2) PANNUNZIO MARIO. (Lucca 1910 - Rome 1968). Journaliste, italien, libéral. Directeur du quotidien "Risorgimento Liberale" entre 1943 et 1947, il fonda ensuite (1949) l'hebdomadaire 'Il Mondo" qu'il dirigea pendant dix-sept ans le faisant devenir un modèle inégalé de journalisme moderne européen. Inscrit au Parti libéral italien, il fut ensuite parmi les fondateurs du Parti radical, qu'il contribua pourtant à liquider quand fut formé le centre-gauche.

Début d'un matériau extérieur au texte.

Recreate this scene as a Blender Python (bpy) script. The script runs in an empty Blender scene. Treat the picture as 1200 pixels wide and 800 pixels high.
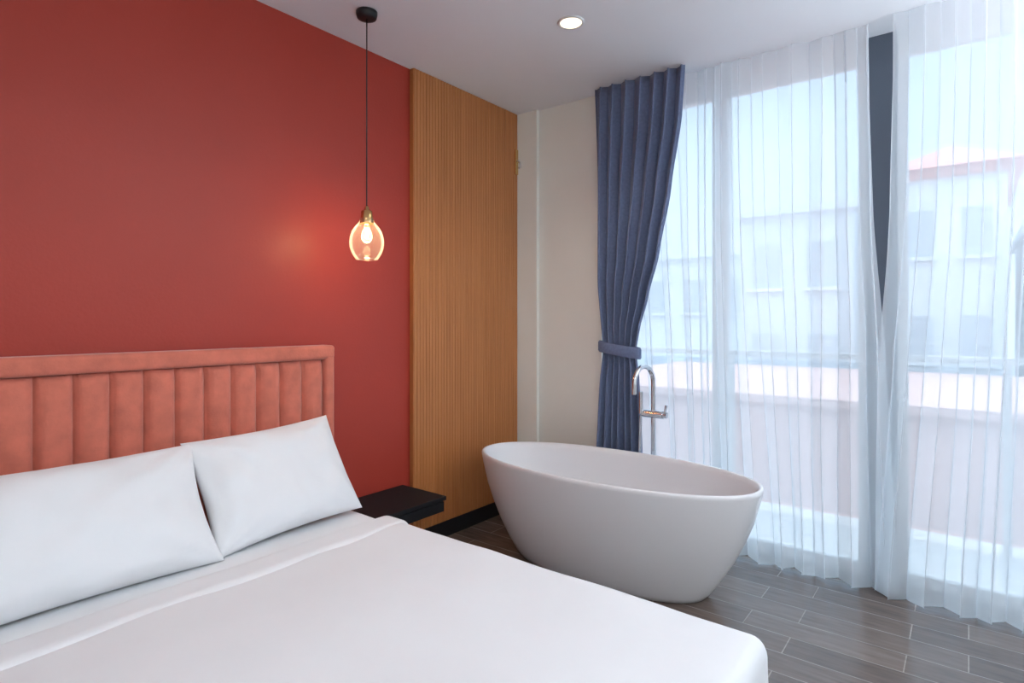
import bpy, bmesh, math, random
from mathutils import Vector, Matrix, noise
random.seed(4)
scene = bpy.context.scene
H = 2.84; CAMH = 1.355

# ---------------------------------------------------------------- materials
def mat(name, col, rough=0.5, metal=0.0, spec=0.5, sheen=0.0, emis=None, estr=0.0, coat=0.0):
    m = bpy.data.materials.new(name); m.use_nodes = True
    b = m.node_tree.nodes['Principled BSDF']
    b.inputs['Base Color'].default_value = (*col, 1)
    b.inputs['Roughness'].default_value = rough
    b.inputs['Metallic'].default_value = metal
    b.inputs['Specular IOR Level'].default_value = spec
    b.inputs['Sheen Weight'].default_value = sheen
    b.inputs['Coat Weight'].default_value = coat
    if emis:
        b.inputs['Emission Color'].default_value = (*emis, 1)
        b.inputs['Emission Strength'].default_value = estr
    return m

def add_noise(m, scale, amount, bump=0.0, bscale=None, stretch=(1, 1, 1), detail=4, bdist=0.01):
    nt = m.node_tree; b = nt.nodes['Principled BSDF']
    tc = nt.nodes.new('ShaderNodeTexCoord'); mp = nt.nodes.new('ShaderNodeMapping')
    mp.inputs['Scale'].default_value = stretch
    nt.links.new(tc.outputs['Object'], mp.inputs['Vector'])
    n = nt.nodes.new('ShaderNodeTexNoise'); n.inputs['Scale'].default_value = scale
    n.inputs['Detail'].default_value = detail
    nt.links.new(mp.outputs[0], n.inputs['Vector'])
    c = b.inputs['Base Color'].default_value[:3]
    r = nt.nodes.new('ShaderNodeValToRGB')
    r.color_ramp.elements[0].position = 0.3; r.color_ramp.elements[1].position = 0.7
    r.color_ramp.elements[0].color = (*[x * (1 - amount) for x in c], 1)
    r.color_ramp.elements[1].color = (*[min(1, x * (1 + amount)) for x in c], 1)
    nt.links.new(n.outputs['Fac'], r.inputs[0]); nt.links.new(r.outputs[0], b.inputs['Base Color'])
    if bump:
        n2 = nt.nodes.new('ShaderNodeTexNoise'); n2.inputs['Scale'].default_value = bscale or scale
        nt.links.new(mp.outputs[0], n2.inputs['Vector'])
        bp = nt.nodes.new('ShaderNodeBump'); bp.inputs['Strength'].default_value = bump
        bp.inputs['Distance'].default_value = bdist
        nt.links.new(n2.outputs['Fac'], bp.inputs['Height']); nt.links.new(bp.outputs[0], b.inputs['Normal'])
    return m

M = {}
M['red'] = add_noise(mat('red_satin_paint', (0.385, 0.043, 0.027), 0.44, spec=0.35), 1.5, 0.04, 0.06, 90)
M['white'] = add_noise(mat('white_wall_paint', (0.84, 0.83, 0.78), 0.7), 2, 0.02)
M['ceil'] = add_noise(mat('ceiling_paint', (0.83, 0.85, 0.89), 0.8), 2, 0.01)
M['linen'] = add_noise(mat('white_linen', (0.825, 0.83, 0.85), 0.85, spec=0.2, sheen=0.1), 3, 0.015, 0.16, 6, bdist=0.02)
M['velvet'] = add_noise(mat('coral_velvet', (0.60, 0.165, 0.11), 0.75, spec=0.2, sheen=0.35), 14, 0.14, 0.15, 120)
M['blue'] = add_noise(mat('blue_drape_fabric', (0.145, 0.178, 0.295), 0.85, spec=0.2, sheen=0.2), 60, 0.10)
M['tub'] = mat('tub_outer_stone', (0.79, 0.78, 0.80), 0.25, spec=0.5)
M['chrome'] = mat('chrome', (0.66, 0.66, 0.69), 0.12, 1.0)
M['brass'] = mat('brass', (0.75, 0.50, 0.22), 0.25, 1.0)
M['black'] = mat('black_metal', (0.012, 0.012, 0.014), 0.4)
M['blacklac'] = mat('black_lacquer', (0.010, 0.010, 0.012), 0.6, spec=0.2)
M['frame'] = mat('window_frame_white', (0.75, 0.75, 0.75), 0.45)
M['dframe'] = mat('window_frame_dark', (0.085, 0.105, 0.14), 0.5)
M['lamp'] = mat('lamp_emitter', (1, 1, 1), 0.5, emis=(1, 0.84, 0.55), estr=3)
M['panel_l'] = mat('fill_disc_emitter', (1, 1, 1), 0.5, emis=(0.90, 0.95, 1.0), estr=9)  # glow of the added ceiling fill disc
M['fil'] = mat('bulb_filament', (1, 0.8, 0.5), 0.5, emis=(1, 0.6, 0.25), estr=35)
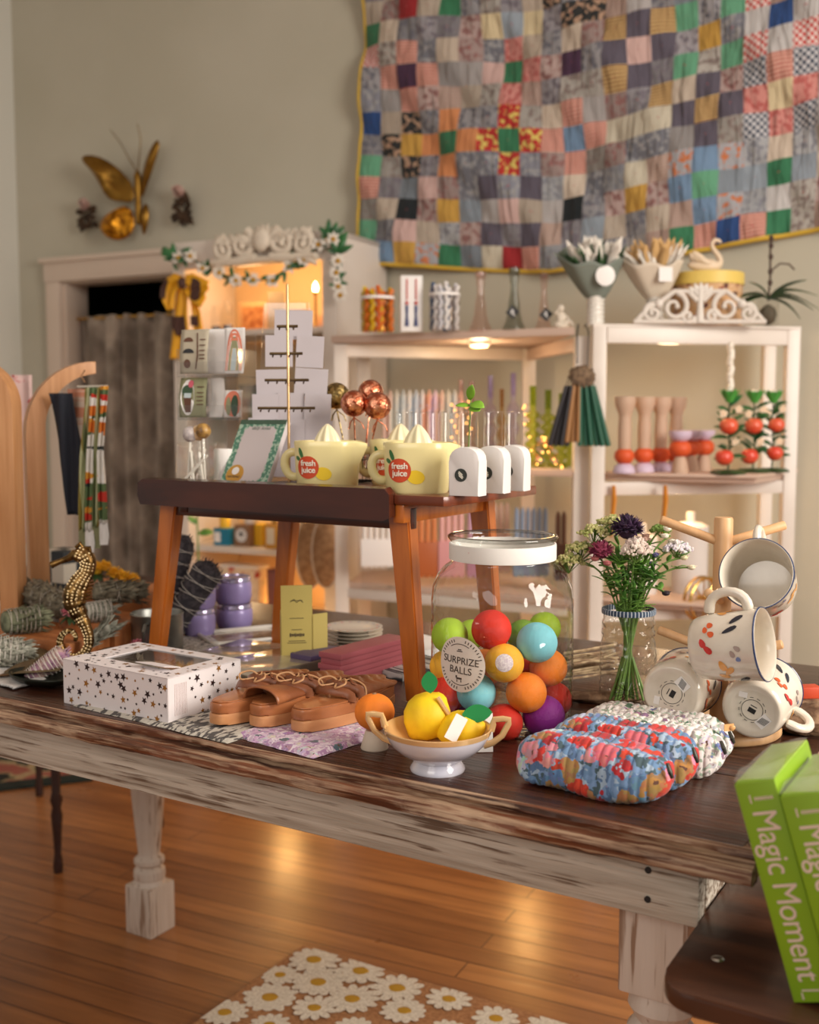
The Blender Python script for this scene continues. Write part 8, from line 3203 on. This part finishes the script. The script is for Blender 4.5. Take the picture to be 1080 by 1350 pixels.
t = thing('mauve_box', 'plain mauve box right of the poppy box behind the yellow display box', 'box', HU(368, 772, .08, HZ[4]), WYAW)
b = MB(); b.box((0, 0, hh / 2), (.06, .06, hh), bev=.002); b.build('box', pm('mauve card', rgb(130, 80, 76), .6), t)
b = MB(); b.box((0, 0, hh), (.062, .062, .012), bev=.002); b.build('lid', pm('mauve lid', rgb(110, 66, 64), .6), t)
# two bath brushes on the side panel front
m_loofa = pm('woven loofah', rgb(176, 140, 102), .9, c2=rgb(150, 114, 80), sc=60, bump=.6, bsc=120)
for i, (px, D, lb) in enumerate(((409, 3.58, 'oval tan loofah paddle hanging at the front of the hutch, left one'), (430, 3.50, 'oval tan loofah paddle hanging left of the shelf post, right one'))):
    p = aty(px, 728, D)
    k = D / FPX
    t = thing('loofah_paddle', lb, 'bath paddle', p, group='loofah paddles')
    b = MB(); b.sph((0, 0, 0), (19 * k, .012, 48 * k), 26, 18); b.build('pad', m_loofa, t)
    b = MB(); b.tube([(19 * k * math.cos(2 * PI * j / 30), -.002, 48 * k * math.sin(2 * PI * j / 30)) for j in range(30)], .003, 6, closed=True); b.build('piping', m_cream, t)
    b = MB(); b.tube([(-.012, 0, 46 * k), (.0, 0, 60 * k), (.006, 0, 78 * k)], .005, 8, flat=.4); b.tube([(.012, 0, 46 * k), (.006, 0, 60 * k), (.006, 0, 78 * k)], .005, 8, flat=.4); b.build('strap', m_cream, t)
# leafy stem in front of the hutch's left
p = aty(262, 720, 3.45)
t = thing('green_stem', 'single green leafy stem standing left of the teal box', 'plant', p)
b = MB(); b.tube([(0, 0, -.12), (-.002, 0, 0), (-.004, 0, .12)], .003, 6); b.build('stem', m_stem, t)
b = MB(); b.leaf((0, 0, .04), (1, -.2, .15), (0, -.8, .6), .05, .026, .1); b.leaf((-.002, 0, .07), (-.7, -.2, .6), (0, -.8, .6), .04, .02, .1); b.build('leaves', m_greenleaf, t, solid=.0008)
simple('stem_pot', 'small dark pot holding the green stem inside the hutch', 'pot', V((p.x, p.y, p.z - .155)), [('pot', pm('dark pot', rgb(60, 56, 50), .6), [(0, 0), (.02, 0), (.026, .05), (.022, .05), (.02, .045), (0, .045)], (0, 0, 0))])

# daisy garland
gpts = [(229, 345), (236, 336), (252, 340), (268, 350), (290, 362), (312, 366), (335, 371), (360, 366), (382, 354), (402, 338), (420, 325), (432, 312), (440, 318), (446, 340), (444, 362), (449, 385)]
gz = [aty(x, y, 3.86 - (x - 229) * .0011) for x, y in gpts]
gz = [onpl(x, y, HP - WN * (-.035), WN) for x, y in gpts]
t = thing('daisy_garland', 'garland of white daisies and green leaves draped across the front of the hutch', 'garland', gz[0])
L_ = [p - gz[0] for p in gz]
b = MB()
dense = []
for a_, c_ in zip(L_[:-1], L_[1:]):
    for i in range(4):
        dense.append(a_.lerp(c_, i / 4))
dense.append(L_[-1])
b.tube(dense, .0035, 6)
b.build('cord', m_darkleaf, t)
b = MB()
rg2 = random.Random(17)
for i in range(70):
    p = dense[rg2.randrange(len(dense))]
    a = rg2.uniform(0, 2 * PI)
    b.leaf(p, (math.cos(a), -.5, math.sin(a) - .2), (0, -1, .2), rg2.uniform(.025, .045), .014, .2)
for p in (dense[1], dense[2], dense[3], dense[-16], dense[-14], dense[-12], dense[-10]):
    for q in range(3):
        a = rg2.uniform(0, 2 * PI)
        b.leaf(p, (math.cos(a), -.4, abs(math.sin(a))), (0, -1, .2), .06, .022, .2)
b.build('leaves', m_lf2, t, solid=.0008)
for i in list(range(4, len(dense), 4)) + [len(dense) - 3]:
    p = dense[i] + V((0, -.012, -.012 if i % 8 else .004))
    f = MB()
    for q in range(9):
        a = 2 * PI * q / 9 + rg2.random()
        f.leaf(p, (math.cos(a), -.25, math.sin(a)), (0, -1, 0), .026, .012, .1, n=4)
    fo = f.build('daisy', m_wpet, t, solid=.0008)
    f = MB(); f.sph(p + V((0, -.006, 0)), (.008, .005, .008), 10, 6); f.build('flower_centre', m_dyel, fo)

# yellow and brown scarf tied in a bow at the hutch corner
p = onpl(245, 372, HP - WN * (-.05), WN)
t = thing('silk_scarf', 'mustard yellow and brown scarf tied in a bow at the left corner of the hutch', 'scarf', p, WYAW)
k = p.y / FPX


m_scy = pm('mustard silk', rgb(226, 164, 24), .6)
m_scb = pm('dark brown silk', rgb(72, 40, 30), .6)


def sheet(pts_l, pts_r, name, y0=0, wave=.006, m=None):
    b = MB()
    n = len(pts_l) - 1
    def fn(u, v):
        s = v * n; i = min(int(s), n - 1); f = s - i
        l = (pts_l[i][0] + (pts_l[i + 1][0] - pts_l[i][0]) * f, pts_l[i][1] + (pts_l[i + 1][1] - pts_l[i][1]) * f)
        r = (pts_r[i][0] + (pts_r[i + 1][0] - pts_r[i][0]) * f, pts_r[i][1] + (pts_r[i + 1][1] - pts_r[i][1]) * f)
        x = l[0] + (r[0] - l[0]) * u; z = l[1] + (r[1] - l[1]) * u
        return (x * k, y0 + wave * math.sin(u * 11 + v * 3) , z * k)
    b.grid(fn, 24, 24)
    b.build(name, m or m_scy, t, solid=.003, ang=180)


sheet([(0, 6), (-16, 12), (-30, 6), (-37, -8), (-36, -24), (-26, -36)], [(0, -8), (-7, -9), (-12, -12), (-15, -18), (-16, -26), (-18, -34)], 'bow_loop', -.012)
sheet([(2, 8), (14, 10), (28, 4), (42, -2)], [(4, -12), (14, -28), (26, -34), (34, -22)], 'bow_loop', -.014)
sheet([(-12, -6), (-20, -40), (-24, -70), (-27, -98)], [(6, -8), (4, -42), (5, -70), (0, -100)], 'scarf_tail', -.004)
sheet([(2, -8), (6, -40), (8, -60), (8, -78)], [(12, -10), (22, -40), (24, -60), (24, -84)], 'scarf_tail', .006)
sheet([(16, 4), (24, 2), (30, -3)], [(13, -22), (20, -26), (27, -24)], 'brown_print', -.022, .002, m_scb)
sheet([(-26, 6), (-35, -6), (-36, -20)], [(-22, 0), (-26, -10), (-28, -20)], 'brown_print', -.022, .002, m_scb)
sheet([(-19, -44), (-20, -56), (-12, -68)], [(2, -44), (4, -58), (4, -70)], 'brown_print', -.018, .002, m_scb)
sheet([(8, -44), (9, -56)], [(20, -44), (21, -58)], 'brown_print', -.008, .002, m_scb)
b = MB(); b.sph((0, -.02, -2 * k), (6 * k, .014, 8 * k), 14, 10); b.build('knot', m_scb, t)

# added puck lights, out of sight under the shelf boards, to warm the bays
for px, z0, e in ((880, ZS - .003, .9), (900, .98, .7), (600, .99, .6)):
    p = colr(px, 3.12 if px > 700 else 3.4, z0)
    t = thing('puck_light', {880: 'small added puck light under the top board of the right shelf unit', 900: 'small added puck light under the middle shelf of the right unit', 600: 'small added puck light under the middle shelf of the left unit'}[px], 'light', p)
    b = MB(); b.lathe([(0, 0), (.034, 0), (.034, -.008), (.028, -.012), (0, -.012)], 24); b.build('housing', m_white, t)
    b = MB(); b.lathe([(0, -.0122), (.026, -.0122), (.022, -.014), (0, -.0145)], 24); b.build('lens', m_puck, t)
    lamp('puck_light_glow', (p.x, p.y, z0 - .05), e, (1, .68, .38), .03)
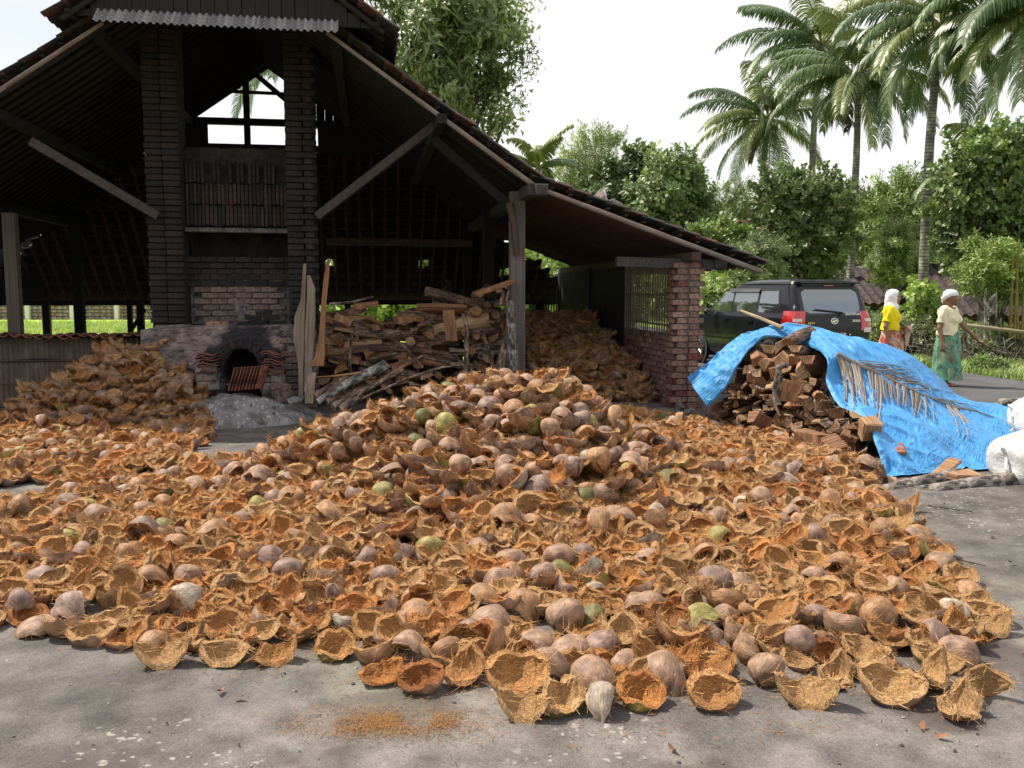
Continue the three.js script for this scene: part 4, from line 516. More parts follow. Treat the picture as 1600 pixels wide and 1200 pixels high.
const toward = (R) => V(-0.55 + (R() - 0.5) * 1.1, (R() - 0.5) * 0.5, 0.8).normalize();
woodHeap([[1112, 662], [1142, 618], [1166, 584], [1188, 550], [1208, 528], [1250, 536], [1278, 562], [1276, 602], [1300, 640], [1338, 664], [1352, 700], [1360, 730], [1310, 712], [1210, 684]], (x, y) => pileDepth(x, y) + 0.06, (x, y) => y > 600 && x < 1210 ? 13 : y > 640 ? 17 : 19, toward, (x, y, R) => y > 600 && x < 1220 ? [2, 6, 2, 7, 6][Math.floor(R() * 5)] : y < 600 ? [0, 3, 5, 1, 3, 7, 5, 0][Math.floor(R() * 8)] : [2, 3, 5, 6, 0, 4, 1, 2][Math.floor(R() * 8)], cutM, barkM, 'tarp stack', 'stack under the tarp', 41, 0.05);
woodHeap([[1120, 650], [1135, 600], [1170, 565], [1200, 535], [1250, 540], [1280, 590], [1350, 668], [1370, 735], [1250, 690]], (x, y) => pileDepth(x, y) + 0.42, () => 30, toward, (x, y, R) => [0, 3, 5, 1][Math.floor(R() * 4)], cutM, barkM, 'inner tarp stack', 'inner part of the tarp stack', 42, 0.1);
// the store inside the shed, between the kiln and the post
const inDepth = (px, py) => 11.75 + smooth(600, 460, py) * 0.25 - (px - 500) * -0.0008;
const across = (R) => R() < 0.5 ? V(1, (R() - 0.5) * 0.5, (R() - 0.5) * 0.8).normalize() : V((R() - 0.5) * 0.9, (R() - 0.5) * 0.5, 1).normalize();
woodHeap([[503, 604], [503, 496], [540, 480], [576, 488], [606, 498], [690, 500], [716, 478], [750, 455], [790, 448], [798, 604]], inDepth, () => 21, across, (x, y, R) => [1, 4, 4, 7, 2, 6, 4, 0][Math.floor(R() * 8)], cutM, barkM, 'shed woodpile', 'woodpile inside the shed', 43, 0.1);
woodHeap([[503, 604], [503, 500], [560, 500], [690, 506], [740, 480], [800, 470], [800, 604]], (x, y) => inDepth(x, y) + 0.38, () => 31, across, (x, y, R) => [0, 1, 5, 3][Math.floor(R() * 4)], cutM, barkM, 'back shed woodpile', 'back of the shed woodpile', 44, 0.1);
const pole = (name, label, pts, r0, r1, m, seg = 7, wob = 0.15, category = 'pole', group) => solo(name, rod(pts.map(([x, y, d]) => at(x, y, d)), r0, r1, seg, wob, pts[0][0]), m, label, category, group);
const sticks = 'sticks holding the shed woodpile';
pole('prop_stick', 'thin forked stick upright at the left of the shed woodpile', [[549, 600, 11.5], [546, 560, 11.5], [550, 520, 11.5]], 0.022, 0.018, barkM[2], 7, 0.2, 'stick', sticks); pole('prop_stick', 'knotty upright stick right of the middle of the shed woodpile', [[728, 588, 11.4], [730, 540, 11.4], [729, 510, 11.4], [724, 490, 11.4]], 0.035, 0.028, barkM[2], 7, 0.35, 'stick', sticks); pole('prop_stick', 'stick leaning left in the right of the shed woodpile', [[772, 575, 11.5], [755, 520, 11.5]], 0.025, 0.02, barkM[0], 7, 0.2, 'stick', sticks); pole('prop_stick', 'stick leaning over the middle of the shed woodpile', [[660, 575, 11.4], [630, 540, 11.4], [612, 530, 11.4]], 0.022, 0.02, barkM[0], 7, 0.2, 'stick', sticks);
pole('log', 'mottled upright log standing against the shed post', [[803, 592, 11.25], [800, 530, 11.3], [797, 470, 11.35]], 0.075, 0.055, bark([0.30, 0.26, 0.24]), 9, 0.15, 'log'); pole('log', 'shorter grey log leaning beside the upright one at the post', [[778, 590, 11.3], [790, 545, 11.4], [796, 520, 11.45]], 0.08, 0.05, barkM[2], 9, 0.15, 'log'); pole('branch', 'pale branch poking out on top of the shed woodpile', [[515, 475, 11.5], [550, 472, 11.45], [583, 464, 11.4]], 0.018, 0.012, barkM[2], 6, 0.2, 'branch');
pole('branch', 'twisted pale branch on top of the pile by the post', [[782, 475, 11.4], [788, 455, 11.4], [783, 445, 11.4], [796, 452, 11.3], [790, 470, 11.3]], 0.022, 0.018, barkM[2], 7, 0.3, 'branch');
const slabs = [[703, 508, 11.35, 0.15, 0.40, 0.03, 0.14, cutM[3], 'pale rough plank standing in front of the shed woodpile'], [770, 450, 11.4, 0.5, 0.06, 0.16, 0.3, cutM[3], 'orange red split slab on the top right of the shed woodpile'], [572, 476, 11.4, 0.32, 0.06, 0.14, 0.05, cutM[3], 'reddish slab on the top left of the shed woodpile'], [630, 500, 11.4, 0.22, 0.09, 0.14, 0.1, cutM[3], 'orange cut block in the top row of the shed woodpile'], [535, 500, 11.35, 0.2, 0.1, 0.14, -0.6, cutM[1], 'pale split block at the left of the shed woodpile']];
slabs.forEach(([x, y, d, w, h, l, rz, m, label], i) => { const o = solo('wood_slab', block(w, h, l, 0.008, 0.03, i + 60), m, label, 'wood slab'); o.position.copy(at(x, y, d)); o.rotation.set(0.1, 0.2 * i, rz); });
// planks leaning by the kiln
function plank(label, pts, m, th) { const l = pts.map(([x, y, d, w]) => [at(x, y, d), w]); const g = merge([0, 1].map((b) => grid(l.length * 2 - 2, 4, (u, v) => { const t = u * (l.length - 1), i = Math.min(l.length - 2, Math.floor(t)), f = t - i, p = l[i][0].clone().lerp(l[i + 1][0], f), w = lerp(l[i][1], l[i + 1][1], f); return p.add(V((v - 0.5) * w, 0, (b ? -th : 0) + 0.004 * n3(u * 9, v * 5, 0, 3))); }, 1, 0.1)).map((q) => { const t = q.attributes.uv; for (let i = 0; i < t.count; i++) t.setXY(i, t.getY(i) * 1.2 + 0.1 * pts[0][0], t.getX(i) * 1.4); return q; }).concat([0, 1].map((e) => grid(l.length * 2 - 2, 1, (u, v) => { const t = u * (l.length - 1), i = Math.min(l.length - 2, Math.floor(t)), f = t - i, p = l[i][0].clone().lerp(l[i + 1][0], f), w = lerp(l[i][1], l[i + 1][1], f); return p.add(V((e - 0.5) * w, 0, -th * v)); }, 1, 0.02)))); return solo('plank', g, m, label, 'plank'); }
plank('narrow tapering pale plank leftmost against the kiln', [[470, 622, 10.55, 0.05], [470, 570, 10.62, 0.06], [467, 530, 10.66, 0.13], [468, 495, 10.7, 0.12], [473, 470, 10.75, 0.06], [476, 412, 10.85, 0.03]], wood([0.34, 0.28, 0.21]), 0.03); plank('wider grey plank second against the kiln', [[478, 612, 10.5, 0.05], [482, 575, 10.55, 0.085], [485, 500, 10.65, 0.11], [486, 450, 10.72, 0.09], [482, 430, 10.75, 0.03]], wood([0.36, 0.31, 0.27]), 0.03);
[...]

3) ROSSI ERNESTO. (Caserta 1897 - Rome 1967). Homme politique et journaliste italien. Leader du mouvement "Justice et Liberté", arrêté et condamné en 1930 par le fascisme, il resta en prison ou en exil jusqu'à la fin de la guerre. Il écrivit avec A. Spinelli le "Manifeste de Ventotene" et fut à la tête du Mouvement Fédéraliste Européen et de la campagne pour l'Europe unie. Parmi les fondateurs du Parti radical. Essayiste et journaliste, il lança des colonnes du "Mondo" des campagnes très vives contre les ingérences cléricales dans la vie politique, contre les grands états économiques, contre le protectionnisme industriel et agraire, les concentrations de pouvoir privées et publiques, etc. Ses articles furent rassemblés dans des livres fameux ("Les maîtres de la vapeur", etc). Après la dissolution du Parti radical en 1962, et la rupture conséquente avec le directeur du "Mondo" M. Pannunzio, il fonda "L'Astrolabe" des colonnes duquel il continua ses polémiques. Dans ses dernières années il se rapprocha et s'in
scrivit au "nouveau" Parti radical avec lequel il lança, en 1967, l'"Année Anticléricale".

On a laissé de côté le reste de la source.